‘Mad Men’ season 6 episode 10 recap: Smoke Up

AMC

Don Draper toking on doobies. It’s about time. This season of Mad Men has been – pardon the pun – maddening. Some of the episodes have been so unfocused and packed with stuff that they’ve been virtually impossible to sum up. But the highs have been very high indeed, and this week’s episode was one of them.

Titled “A Tale Of Two Cities,” the episode split its time between New York and Los Angeles, where Don, Roger and Harry traveled to drum up new business for the still-unnamed new agency. The City of Angels has always had special meaning for Don – it’s where he would go to visit Anna Draper in the show’s early seasons, the only person who knew about his former life. But now that she’s gone, traveling west just seems to unmoor Don even further into the open ocean of existential despair. While Roger is laughing it up and Harry Crane is in his Hollywood element, Don smokes hashish and winds up face-down in a pool, where he has a grim flashback of the soldier he met in the show’s first episode, who reveals that he’s dead.

The backdrop to the episode was the riots at the Democratic National Convention in Chicago, and the show used them smartly to illustrate the attitudinal shift between the older and younger minds at the firm.

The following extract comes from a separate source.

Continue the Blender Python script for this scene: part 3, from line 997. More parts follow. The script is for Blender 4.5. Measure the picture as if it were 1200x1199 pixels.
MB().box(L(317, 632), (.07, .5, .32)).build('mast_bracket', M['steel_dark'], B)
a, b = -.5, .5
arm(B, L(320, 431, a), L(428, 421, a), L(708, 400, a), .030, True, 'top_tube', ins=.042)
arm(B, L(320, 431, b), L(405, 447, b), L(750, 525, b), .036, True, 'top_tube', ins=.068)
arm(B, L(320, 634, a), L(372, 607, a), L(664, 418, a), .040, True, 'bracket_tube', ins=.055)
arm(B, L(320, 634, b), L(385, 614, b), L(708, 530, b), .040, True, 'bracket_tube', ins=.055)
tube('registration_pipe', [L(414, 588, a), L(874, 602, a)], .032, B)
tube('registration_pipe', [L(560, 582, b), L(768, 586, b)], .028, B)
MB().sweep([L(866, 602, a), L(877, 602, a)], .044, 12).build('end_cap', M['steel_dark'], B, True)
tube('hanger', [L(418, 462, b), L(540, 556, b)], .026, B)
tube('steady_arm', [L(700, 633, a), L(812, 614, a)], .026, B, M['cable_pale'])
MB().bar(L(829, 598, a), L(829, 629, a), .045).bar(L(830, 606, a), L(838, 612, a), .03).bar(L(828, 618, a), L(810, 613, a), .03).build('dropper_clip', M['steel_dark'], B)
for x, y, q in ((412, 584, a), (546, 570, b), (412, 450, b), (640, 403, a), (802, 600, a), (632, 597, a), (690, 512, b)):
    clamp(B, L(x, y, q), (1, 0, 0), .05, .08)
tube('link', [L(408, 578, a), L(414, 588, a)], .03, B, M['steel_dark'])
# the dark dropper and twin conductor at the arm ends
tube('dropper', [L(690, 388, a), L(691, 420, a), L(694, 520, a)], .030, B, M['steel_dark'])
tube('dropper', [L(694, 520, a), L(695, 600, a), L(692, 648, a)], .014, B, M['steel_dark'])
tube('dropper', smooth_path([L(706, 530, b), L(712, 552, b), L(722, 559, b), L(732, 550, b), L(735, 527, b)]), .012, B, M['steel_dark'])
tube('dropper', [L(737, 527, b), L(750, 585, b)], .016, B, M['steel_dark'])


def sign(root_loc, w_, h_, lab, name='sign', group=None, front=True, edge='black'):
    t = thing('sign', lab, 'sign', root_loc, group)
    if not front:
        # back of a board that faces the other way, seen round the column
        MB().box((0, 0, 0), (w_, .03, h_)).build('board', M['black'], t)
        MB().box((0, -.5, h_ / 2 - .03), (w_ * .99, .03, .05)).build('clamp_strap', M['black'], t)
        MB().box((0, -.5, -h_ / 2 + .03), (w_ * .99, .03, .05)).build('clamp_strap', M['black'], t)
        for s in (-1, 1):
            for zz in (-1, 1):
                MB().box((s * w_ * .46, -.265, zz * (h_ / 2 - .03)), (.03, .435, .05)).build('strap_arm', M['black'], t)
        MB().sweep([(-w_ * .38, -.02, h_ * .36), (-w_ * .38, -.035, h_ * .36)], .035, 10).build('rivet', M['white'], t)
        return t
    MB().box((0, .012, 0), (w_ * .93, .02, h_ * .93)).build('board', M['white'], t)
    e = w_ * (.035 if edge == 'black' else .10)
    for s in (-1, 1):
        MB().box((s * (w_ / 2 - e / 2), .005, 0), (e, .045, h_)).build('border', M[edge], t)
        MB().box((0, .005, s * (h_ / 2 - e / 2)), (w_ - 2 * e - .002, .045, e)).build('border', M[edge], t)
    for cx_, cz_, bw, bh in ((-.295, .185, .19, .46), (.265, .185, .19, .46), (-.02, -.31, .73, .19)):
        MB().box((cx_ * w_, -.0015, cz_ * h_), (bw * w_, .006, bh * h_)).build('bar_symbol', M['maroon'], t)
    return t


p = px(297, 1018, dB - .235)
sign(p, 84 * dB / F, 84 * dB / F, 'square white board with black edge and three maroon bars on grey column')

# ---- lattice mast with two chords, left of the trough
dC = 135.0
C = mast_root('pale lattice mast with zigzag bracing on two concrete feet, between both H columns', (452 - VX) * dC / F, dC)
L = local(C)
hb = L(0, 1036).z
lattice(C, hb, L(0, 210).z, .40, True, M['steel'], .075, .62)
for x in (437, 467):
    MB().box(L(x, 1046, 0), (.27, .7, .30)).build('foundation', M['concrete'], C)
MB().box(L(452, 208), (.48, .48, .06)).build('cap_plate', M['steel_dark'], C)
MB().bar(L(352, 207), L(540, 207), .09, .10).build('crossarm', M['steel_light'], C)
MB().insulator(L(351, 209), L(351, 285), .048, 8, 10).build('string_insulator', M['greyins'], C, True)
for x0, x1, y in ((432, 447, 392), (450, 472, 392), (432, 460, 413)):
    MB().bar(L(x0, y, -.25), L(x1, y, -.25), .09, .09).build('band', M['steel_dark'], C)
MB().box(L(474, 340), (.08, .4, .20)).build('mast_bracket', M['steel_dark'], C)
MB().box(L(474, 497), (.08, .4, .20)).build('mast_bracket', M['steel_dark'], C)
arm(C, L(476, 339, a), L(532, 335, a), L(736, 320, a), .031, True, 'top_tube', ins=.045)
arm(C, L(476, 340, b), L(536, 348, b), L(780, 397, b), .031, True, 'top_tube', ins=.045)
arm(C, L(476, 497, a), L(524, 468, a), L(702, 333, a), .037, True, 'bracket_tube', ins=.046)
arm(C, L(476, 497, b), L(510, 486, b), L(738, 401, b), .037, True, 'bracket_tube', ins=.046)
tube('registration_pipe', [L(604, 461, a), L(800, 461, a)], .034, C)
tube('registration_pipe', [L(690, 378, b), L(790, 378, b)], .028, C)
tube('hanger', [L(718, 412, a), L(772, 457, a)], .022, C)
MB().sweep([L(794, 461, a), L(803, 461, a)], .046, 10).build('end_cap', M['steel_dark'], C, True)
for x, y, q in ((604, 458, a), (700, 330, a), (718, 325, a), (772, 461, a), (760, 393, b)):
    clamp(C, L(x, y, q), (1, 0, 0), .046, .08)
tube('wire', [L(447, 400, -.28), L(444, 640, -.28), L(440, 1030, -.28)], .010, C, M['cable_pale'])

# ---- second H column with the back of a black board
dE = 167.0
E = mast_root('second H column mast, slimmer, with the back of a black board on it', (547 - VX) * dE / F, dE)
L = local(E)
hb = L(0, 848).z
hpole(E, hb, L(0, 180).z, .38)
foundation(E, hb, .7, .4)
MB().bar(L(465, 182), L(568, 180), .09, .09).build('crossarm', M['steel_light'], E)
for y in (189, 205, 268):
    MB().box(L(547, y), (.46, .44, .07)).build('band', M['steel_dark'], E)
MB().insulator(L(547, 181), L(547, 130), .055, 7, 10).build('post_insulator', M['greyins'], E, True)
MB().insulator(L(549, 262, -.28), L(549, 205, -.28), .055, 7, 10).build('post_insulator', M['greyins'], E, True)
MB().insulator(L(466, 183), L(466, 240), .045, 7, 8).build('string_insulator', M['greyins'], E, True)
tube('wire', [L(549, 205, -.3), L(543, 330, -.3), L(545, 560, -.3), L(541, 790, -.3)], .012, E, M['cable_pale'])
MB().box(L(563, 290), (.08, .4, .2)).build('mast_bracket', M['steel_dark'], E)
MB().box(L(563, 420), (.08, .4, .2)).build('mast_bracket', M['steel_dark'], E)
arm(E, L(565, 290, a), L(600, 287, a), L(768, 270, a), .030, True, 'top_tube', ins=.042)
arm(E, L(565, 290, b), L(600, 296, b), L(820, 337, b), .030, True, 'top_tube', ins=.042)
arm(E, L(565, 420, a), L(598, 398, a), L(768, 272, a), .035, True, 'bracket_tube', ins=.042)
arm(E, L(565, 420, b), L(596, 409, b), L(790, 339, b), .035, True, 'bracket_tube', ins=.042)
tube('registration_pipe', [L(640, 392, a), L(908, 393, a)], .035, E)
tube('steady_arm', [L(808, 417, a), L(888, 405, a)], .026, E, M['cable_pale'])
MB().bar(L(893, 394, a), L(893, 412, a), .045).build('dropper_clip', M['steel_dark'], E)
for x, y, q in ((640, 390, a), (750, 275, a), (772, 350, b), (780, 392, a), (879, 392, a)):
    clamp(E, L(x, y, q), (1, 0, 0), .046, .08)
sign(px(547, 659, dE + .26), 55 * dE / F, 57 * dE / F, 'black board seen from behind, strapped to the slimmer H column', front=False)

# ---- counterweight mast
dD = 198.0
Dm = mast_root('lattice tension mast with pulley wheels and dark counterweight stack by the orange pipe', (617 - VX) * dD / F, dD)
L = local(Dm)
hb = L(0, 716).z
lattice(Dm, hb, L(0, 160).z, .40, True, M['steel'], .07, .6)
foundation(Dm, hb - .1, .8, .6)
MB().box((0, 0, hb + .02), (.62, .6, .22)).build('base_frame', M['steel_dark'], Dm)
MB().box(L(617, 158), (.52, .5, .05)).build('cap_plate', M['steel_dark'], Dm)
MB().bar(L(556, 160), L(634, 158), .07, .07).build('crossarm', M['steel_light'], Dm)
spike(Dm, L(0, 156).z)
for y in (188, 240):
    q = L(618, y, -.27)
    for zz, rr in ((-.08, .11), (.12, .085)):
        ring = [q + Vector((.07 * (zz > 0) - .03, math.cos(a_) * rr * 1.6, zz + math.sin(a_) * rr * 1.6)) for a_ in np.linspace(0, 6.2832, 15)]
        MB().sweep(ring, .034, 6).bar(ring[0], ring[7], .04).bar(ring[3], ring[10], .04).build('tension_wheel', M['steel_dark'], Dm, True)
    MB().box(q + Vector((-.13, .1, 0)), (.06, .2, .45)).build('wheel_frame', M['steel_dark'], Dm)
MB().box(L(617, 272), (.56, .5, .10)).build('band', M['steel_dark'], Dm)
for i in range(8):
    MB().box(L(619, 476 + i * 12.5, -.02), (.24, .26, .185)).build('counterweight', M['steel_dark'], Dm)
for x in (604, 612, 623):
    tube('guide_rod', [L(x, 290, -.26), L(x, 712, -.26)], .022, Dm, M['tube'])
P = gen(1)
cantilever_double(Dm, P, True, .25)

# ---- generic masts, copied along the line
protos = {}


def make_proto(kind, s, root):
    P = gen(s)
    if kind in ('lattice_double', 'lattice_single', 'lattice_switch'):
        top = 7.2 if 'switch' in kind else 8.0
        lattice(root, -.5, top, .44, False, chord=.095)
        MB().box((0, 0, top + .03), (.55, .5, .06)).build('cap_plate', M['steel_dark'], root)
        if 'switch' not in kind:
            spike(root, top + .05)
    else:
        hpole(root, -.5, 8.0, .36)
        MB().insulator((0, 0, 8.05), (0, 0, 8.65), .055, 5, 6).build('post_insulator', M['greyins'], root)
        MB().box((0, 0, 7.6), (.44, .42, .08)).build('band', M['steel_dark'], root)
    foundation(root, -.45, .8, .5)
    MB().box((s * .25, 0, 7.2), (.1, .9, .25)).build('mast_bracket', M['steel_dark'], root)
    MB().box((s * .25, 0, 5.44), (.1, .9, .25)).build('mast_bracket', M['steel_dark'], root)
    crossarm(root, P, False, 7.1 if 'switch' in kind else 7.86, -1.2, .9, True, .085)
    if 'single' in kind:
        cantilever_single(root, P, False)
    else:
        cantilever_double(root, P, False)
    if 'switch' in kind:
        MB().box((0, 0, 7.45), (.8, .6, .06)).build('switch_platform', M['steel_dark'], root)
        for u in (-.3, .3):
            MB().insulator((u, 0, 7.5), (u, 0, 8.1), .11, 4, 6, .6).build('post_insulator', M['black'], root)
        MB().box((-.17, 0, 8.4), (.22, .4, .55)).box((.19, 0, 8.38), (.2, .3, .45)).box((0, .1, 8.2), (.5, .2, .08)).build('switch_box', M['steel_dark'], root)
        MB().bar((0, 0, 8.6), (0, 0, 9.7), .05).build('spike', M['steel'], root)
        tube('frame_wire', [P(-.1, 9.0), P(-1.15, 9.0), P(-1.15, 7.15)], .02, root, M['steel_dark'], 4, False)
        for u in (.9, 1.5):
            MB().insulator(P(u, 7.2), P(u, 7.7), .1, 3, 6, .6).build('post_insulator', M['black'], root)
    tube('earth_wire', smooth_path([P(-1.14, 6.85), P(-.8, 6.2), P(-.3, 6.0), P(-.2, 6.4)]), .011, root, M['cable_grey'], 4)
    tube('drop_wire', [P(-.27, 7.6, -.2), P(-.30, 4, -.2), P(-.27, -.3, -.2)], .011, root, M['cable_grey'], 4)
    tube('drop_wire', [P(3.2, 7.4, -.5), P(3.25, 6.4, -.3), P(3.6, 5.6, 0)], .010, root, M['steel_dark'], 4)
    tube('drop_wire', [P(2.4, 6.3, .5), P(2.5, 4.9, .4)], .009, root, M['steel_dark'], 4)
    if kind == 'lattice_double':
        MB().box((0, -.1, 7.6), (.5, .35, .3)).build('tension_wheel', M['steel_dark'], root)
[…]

There was a great subplot with Ginsberg freaking out over the news footage while working with Stan on the Manischewitz account that laid this into stark relief.

Joan is also trying to figure out her role in the merged company – while she was undoubtedly the glue that held Sterling Cooper Draper Pryce together, that’s not the case as much anymore. So she heads out on her own to try and snag a big account – Avon Cosmetics. Things, of course, go south, with Ted giving the client to Pete and freezing her out of the equation. But Joan Holloway doesn’t go out like that, so with Peggy’s help she iced Campbell out and tried to handle it herself. It didn’t work out so well, but it’s interesting to see Peggy and Joan with a unified front and hopefully this is a storyline that will continue.

And, of course, there’s Pete Campbell. Pete’s the one character who is getting the shaft the most in this season – his marriage is crumbling and his value to the new firm is questionable at best. With the decision to name the combined agency Sterling Cooper & Partners, Pete’s name is once again left off the masthead, and he’s pissed. When he confronts Don upon his return from California, the old Draper bluntness comes into play when he tells Pete that he should probably just “get out of the business.” That’s an interesting thing, though – we’ve never seen anyone voluntarily get out of the business, have we? When you’re an ad man, you’re an ad man for life.